This will certainly be very costly for the BBC - replacing nearly all equipment for HD. No doubt they will start when they move into Broadcasting House, which I believe will be kitted out with HD facilities. This will mark the start of the HD snowball effect, certainly. Maybe by 2012, the HD revolution may have already started.
How will most people around the world receive the HD channel? Won't they have to get new equipment to view in HD also? Will anyone be interested in watching in HD? It certainly sparks many different questions.
This will no doubt become the future for many other news channels. Sky News HD have broadcast a few times. Several American news channels have HD services. It's certainly an ambitious, brave, but sensible and economically viable plan, which will make sense in the long-run.
Owen Thomas gets a rare week-day programme, presenting with Lucy Hockings this morning. Good to see him with another presenter... very good, as you would imagine.
This will certainly be very costly for the BBC - replacing nearly all equipment for HD. No doubt they will start when they move into Broadcasting House, which I believe will be kitted out with HD facilities.
The cost of the kit is rapidly falling so it may not add a huge amount to the overall cost. Remember everything is being built from scratch, and is expected to be the home of news for the forseeable future, so worth the investment.
However current BBC standards say that no more than 25% of a HD production can be sourced from SD material, this is going to make life interesting for news programmes as there isn't much agency footage in HD around - and the SNG vans and links will need some serious upgrades. I suspect an exemption will have to be made for news, otherwise it won't be economic for many years to come.
BBC News does have a good track record for building relatively future-proofed facilities, often years ahead of their time. Television news moved from film based Alexandra Palace to Television Centre in 1969 to colour studios at Television Centre, adding tape based editing and TX soon after and reducing reliance on film.
The News Centre in Stage VI of TVC was built with widescreen studios and automated server based playout and file sharing. I think News 24 went on air from the 16:9 studios before 16:9 was even transmitted in the UK (I think it started on analogue cable didn't it? A few months before On Digital launched?) Certainly BBC World originated from 16:9 studios and was ARCd to 14:9 Letterbox on 4:3 raster until
very
recently. In the early days of News 24, virtually everything on the News Channel was 4:3 origination and had to be ACRd (often lots of stuff was not ARCd!). I think the BBC was one of the first newsgathering agencies to adopt 16:9 as it's standard acquisition format and in many respects led the way.
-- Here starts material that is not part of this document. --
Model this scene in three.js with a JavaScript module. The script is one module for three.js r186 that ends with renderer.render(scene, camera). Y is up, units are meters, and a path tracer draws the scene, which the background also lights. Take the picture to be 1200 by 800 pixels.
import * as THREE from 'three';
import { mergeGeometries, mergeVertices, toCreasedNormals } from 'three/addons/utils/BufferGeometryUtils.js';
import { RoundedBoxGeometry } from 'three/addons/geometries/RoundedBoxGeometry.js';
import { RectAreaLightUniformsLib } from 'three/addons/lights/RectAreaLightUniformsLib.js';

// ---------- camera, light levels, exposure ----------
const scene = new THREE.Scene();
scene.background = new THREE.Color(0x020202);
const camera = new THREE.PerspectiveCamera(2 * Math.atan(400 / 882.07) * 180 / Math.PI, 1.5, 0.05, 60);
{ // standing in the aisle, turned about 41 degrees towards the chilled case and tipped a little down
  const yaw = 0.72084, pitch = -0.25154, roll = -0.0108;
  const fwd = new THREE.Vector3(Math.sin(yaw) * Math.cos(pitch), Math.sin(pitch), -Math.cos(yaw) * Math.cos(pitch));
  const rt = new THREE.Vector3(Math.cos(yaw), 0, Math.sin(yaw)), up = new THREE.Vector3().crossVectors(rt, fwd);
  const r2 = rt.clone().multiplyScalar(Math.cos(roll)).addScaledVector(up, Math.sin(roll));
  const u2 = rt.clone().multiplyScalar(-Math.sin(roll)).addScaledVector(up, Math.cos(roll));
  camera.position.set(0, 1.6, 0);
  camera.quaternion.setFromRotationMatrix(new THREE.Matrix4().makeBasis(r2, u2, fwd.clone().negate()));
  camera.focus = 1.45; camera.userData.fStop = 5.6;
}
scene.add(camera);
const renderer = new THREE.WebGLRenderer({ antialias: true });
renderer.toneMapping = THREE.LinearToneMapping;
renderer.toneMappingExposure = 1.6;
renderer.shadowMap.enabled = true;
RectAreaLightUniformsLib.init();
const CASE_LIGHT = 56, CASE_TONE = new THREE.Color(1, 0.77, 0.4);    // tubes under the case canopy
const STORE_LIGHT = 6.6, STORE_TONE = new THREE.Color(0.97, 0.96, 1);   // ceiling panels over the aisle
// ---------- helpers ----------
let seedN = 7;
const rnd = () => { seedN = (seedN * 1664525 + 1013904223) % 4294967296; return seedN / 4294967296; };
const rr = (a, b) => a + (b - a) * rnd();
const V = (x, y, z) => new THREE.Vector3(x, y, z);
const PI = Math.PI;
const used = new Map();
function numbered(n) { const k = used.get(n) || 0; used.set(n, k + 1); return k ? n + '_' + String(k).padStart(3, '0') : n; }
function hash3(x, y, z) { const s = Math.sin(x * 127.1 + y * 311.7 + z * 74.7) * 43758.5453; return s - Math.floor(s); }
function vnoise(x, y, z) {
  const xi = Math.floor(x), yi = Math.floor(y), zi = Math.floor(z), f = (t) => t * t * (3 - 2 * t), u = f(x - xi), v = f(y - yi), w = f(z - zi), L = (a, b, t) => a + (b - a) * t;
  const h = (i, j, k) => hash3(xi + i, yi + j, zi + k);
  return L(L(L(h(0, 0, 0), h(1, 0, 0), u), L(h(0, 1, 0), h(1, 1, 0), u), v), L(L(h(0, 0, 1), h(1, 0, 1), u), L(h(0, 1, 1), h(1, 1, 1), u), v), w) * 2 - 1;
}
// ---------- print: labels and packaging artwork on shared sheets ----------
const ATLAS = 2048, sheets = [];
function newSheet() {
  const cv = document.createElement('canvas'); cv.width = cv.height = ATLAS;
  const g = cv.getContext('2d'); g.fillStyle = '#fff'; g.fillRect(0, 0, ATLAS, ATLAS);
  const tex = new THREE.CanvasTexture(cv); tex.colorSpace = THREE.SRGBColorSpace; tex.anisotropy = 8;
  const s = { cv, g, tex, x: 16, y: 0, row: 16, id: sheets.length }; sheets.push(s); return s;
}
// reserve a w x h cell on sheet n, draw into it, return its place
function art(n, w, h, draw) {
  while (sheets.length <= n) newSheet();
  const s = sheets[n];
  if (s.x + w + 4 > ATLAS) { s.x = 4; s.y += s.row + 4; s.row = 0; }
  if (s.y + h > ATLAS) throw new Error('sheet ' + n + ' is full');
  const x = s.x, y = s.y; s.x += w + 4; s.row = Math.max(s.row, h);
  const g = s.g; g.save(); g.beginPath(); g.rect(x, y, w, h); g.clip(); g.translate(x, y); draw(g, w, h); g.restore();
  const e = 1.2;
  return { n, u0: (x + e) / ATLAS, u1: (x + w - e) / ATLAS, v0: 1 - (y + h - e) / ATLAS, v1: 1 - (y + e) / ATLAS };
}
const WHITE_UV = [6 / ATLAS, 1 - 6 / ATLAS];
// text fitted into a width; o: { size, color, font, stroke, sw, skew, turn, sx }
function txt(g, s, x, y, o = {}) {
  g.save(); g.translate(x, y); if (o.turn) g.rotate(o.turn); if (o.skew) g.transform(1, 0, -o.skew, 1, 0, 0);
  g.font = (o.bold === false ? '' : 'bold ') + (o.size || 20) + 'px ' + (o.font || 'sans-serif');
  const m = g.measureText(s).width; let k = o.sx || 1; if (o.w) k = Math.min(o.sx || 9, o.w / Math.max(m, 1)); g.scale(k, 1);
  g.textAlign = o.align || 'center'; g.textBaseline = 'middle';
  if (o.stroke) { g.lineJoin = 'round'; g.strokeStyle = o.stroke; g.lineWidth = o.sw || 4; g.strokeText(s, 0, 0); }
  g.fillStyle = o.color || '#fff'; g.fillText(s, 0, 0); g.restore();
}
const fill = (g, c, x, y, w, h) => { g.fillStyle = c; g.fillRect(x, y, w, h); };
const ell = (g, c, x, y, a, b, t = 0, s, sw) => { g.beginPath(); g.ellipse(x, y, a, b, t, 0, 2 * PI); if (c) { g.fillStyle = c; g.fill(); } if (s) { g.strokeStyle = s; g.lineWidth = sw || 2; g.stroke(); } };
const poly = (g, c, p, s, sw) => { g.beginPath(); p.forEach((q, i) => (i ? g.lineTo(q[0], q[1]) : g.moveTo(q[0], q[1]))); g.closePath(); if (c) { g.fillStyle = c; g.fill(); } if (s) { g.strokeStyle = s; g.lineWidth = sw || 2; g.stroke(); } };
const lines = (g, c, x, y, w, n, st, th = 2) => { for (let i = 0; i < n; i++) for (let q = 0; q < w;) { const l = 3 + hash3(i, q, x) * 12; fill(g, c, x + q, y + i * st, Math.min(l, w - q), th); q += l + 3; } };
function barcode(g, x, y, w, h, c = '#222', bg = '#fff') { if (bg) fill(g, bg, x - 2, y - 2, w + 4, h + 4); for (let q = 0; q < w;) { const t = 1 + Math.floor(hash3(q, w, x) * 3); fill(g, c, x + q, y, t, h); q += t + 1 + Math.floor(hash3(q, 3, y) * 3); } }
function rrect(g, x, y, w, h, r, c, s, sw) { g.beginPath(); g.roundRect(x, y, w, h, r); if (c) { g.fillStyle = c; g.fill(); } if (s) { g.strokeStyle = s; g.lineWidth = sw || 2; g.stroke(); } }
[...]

It was the same in the regions: the older centres were of course PAL 4:3 infrastructure which were botched to 14:9 letterbox when news went 16:9 across the board. Many continued to shoot everything in 4:3, it was just final output that was cropped and zoomed to 14:9. Newer centres like The Forum and The Mailbox were built with 16:9 SDI kit from scratch however and were better prepared. It's only 2 years though since the last 4:3 regions switched to proper 16:9 broadcasting (the last being Bristol, Plymouth/Jersey, Southampton/Oxford - though I can't remember in what order!) AIUI, Pacific Quay's news studio is HD ready, the first in the UK.
I wouldn't be at all surprised if the studios at BH are HD from the start. As a previous poster noted, the cost of kit is rapidly falling and lots of stuff is HD/SD switchable anyway. It may take many years for any notable amount of news material to be shot in HD and whether The News Channel will end up being transmitted in HD remains to be seen, but it's sensible of the BBC to ensure that its prepared.
By the time you read this I'll be back, but right now I'm in Crete, staying in a place whose satellite TV system offers about 10bn channels, approximately 100% of which aren't in English. OK, so you can pick up the BBC World TV news channel, but no one's ever willingly watched that for longer than nine minutes. It's a channel whose viewer demographic consists exclusively of men sitting on the edge of a hotel bed impatiently waiting for their girlfriend to finish in the shower so they can go and have a sh*t.
AIUI, Pacific Quay's news studio is HD ready, the first in the UK.
Yeah, Reporting Scotland is produced in HD, although report footage is upscaled from SD. Graphics and studio cameras are all HD. The gallery output is then downscaled to SD for transmission.